Information provided ::

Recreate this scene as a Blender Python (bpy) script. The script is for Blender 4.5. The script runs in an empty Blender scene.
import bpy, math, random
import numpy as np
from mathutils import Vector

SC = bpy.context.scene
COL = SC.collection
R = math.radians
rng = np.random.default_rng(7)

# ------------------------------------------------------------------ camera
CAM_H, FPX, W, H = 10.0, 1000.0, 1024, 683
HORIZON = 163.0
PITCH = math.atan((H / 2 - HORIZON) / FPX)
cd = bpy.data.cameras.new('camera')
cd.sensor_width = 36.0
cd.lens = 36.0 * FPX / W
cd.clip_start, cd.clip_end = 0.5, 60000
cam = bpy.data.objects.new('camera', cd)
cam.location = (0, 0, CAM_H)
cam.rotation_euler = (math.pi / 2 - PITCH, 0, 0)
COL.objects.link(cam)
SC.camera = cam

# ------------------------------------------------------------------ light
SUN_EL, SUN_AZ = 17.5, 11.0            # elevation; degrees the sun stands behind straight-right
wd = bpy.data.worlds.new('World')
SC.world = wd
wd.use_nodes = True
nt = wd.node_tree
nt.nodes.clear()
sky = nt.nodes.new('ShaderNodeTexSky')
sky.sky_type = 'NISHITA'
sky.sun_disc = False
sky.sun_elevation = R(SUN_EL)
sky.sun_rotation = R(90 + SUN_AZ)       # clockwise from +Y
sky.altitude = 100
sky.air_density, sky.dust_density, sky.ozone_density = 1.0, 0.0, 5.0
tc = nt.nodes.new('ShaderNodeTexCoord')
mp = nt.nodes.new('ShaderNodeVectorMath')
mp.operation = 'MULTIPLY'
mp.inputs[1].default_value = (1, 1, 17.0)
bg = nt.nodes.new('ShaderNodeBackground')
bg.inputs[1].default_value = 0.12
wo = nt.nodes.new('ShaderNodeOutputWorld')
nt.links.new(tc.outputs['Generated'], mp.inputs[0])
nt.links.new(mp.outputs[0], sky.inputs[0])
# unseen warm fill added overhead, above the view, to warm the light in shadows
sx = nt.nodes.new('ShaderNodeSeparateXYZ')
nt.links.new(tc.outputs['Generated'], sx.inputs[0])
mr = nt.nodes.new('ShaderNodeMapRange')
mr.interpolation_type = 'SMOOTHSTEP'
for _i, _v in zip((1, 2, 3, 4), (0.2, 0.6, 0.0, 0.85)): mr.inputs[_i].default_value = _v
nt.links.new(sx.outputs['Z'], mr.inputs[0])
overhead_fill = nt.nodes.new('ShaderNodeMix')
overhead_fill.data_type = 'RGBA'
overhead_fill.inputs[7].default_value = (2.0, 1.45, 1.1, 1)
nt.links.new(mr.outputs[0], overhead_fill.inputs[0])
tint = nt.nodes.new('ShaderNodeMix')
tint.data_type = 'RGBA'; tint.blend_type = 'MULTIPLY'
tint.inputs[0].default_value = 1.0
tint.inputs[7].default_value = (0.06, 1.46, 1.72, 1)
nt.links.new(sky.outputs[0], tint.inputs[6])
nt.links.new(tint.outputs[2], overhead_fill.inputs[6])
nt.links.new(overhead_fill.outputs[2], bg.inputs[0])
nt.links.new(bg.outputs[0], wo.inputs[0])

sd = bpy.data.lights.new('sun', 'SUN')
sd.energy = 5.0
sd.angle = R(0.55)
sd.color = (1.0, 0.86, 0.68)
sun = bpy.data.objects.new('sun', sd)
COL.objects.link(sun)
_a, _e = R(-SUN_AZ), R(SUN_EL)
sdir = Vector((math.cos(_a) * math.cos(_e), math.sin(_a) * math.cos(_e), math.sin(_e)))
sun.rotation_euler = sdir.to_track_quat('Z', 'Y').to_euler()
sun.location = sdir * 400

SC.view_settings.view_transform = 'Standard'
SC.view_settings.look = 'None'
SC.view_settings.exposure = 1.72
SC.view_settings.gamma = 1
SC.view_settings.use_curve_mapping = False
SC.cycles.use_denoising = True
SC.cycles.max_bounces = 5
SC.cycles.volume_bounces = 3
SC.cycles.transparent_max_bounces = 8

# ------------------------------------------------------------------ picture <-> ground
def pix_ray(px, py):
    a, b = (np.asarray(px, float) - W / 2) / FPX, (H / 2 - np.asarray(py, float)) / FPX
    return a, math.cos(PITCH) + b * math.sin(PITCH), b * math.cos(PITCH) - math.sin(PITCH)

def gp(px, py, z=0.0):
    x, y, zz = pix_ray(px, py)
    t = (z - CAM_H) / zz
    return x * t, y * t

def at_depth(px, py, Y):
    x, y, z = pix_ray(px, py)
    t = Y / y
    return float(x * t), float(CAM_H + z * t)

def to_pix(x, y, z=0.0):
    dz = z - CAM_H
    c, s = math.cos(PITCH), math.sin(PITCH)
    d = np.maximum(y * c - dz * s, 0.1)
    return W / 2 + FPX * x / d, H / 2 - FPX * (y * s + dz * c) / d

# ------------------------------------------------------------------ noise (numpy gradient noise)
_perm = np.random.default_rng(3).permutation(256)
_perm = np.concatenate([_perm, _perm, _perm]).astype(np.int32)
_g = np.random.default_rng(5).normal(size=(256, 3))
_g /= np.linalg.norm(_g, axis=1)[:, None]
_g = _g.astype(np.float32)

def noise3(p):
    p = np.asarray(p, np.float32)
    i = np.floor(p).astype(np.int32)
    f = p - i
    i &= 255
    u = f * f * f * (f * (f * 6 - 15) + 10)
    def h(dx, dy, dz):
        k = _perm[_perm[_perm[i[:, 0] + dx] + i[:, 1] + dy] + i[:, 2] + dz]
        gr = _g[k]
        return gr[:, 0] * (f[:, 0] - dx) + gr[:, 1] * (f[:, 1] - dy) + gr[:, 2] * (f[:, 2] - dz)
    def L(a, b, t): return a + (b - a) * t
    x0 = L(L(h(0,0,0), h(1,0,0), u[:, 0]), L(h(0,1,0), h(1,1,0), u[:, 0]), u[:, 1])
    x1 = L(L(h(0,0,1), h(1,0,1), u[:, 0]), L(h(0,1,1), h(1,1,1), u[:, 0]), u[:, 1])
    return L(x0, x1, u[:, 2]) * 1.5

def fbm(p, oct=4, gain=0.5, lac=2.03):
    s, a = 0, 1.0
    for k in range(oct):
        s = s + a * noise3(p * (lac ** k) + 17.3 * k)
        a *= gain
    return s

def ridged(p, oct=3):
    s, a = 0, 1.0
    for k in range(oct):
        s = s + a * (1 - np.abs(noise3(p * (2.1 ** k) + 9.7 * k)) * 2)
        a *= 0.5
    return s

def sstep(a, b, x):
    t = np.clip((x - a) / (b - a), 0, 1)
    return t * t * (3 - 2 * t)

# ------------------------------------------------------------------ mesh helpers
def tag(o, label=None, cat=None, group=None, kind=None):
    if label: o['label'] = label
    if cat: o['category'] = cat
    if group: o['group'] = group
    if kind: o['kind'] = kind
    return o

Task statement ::
Print the listing above from its first line through the line with "SC.camera = cam", and stop there.

The output ::
Recreate this scene as a Blender Python (bpy) script. The script is for Blender 4.5. The script runs in an empty Blender scene.
import bpy, math, random
import numpy as np
from mathutils import Vector

SC = bpy.context.scene
COL = SC.collection
R = math.radians
rng = np.random.default_rng(7)

# ------------------------------------------------------------------ camera
CAM_H, FPX, W, H = 10.0, 1000.0, 1024, 683
HORIZON = 163.0
PITCH = math.atan((H / 2 - HORIZON) / FPX)
cd = bpy.data.cameras.new('camera')
cd.sensor_width = 36.0
cd.lens = 36.0 * FPX / W
cd.clip_start, cd.clip_end = 0.5, 60000
cam = bpy.data.objects.new('camera', cd)
cam.location = (0, 0, CAM_H)
cam.rotation_euler = (math.pi / 2 - PITCH, 0, 0)
COL.objects.link(cam)
SC.camera = cam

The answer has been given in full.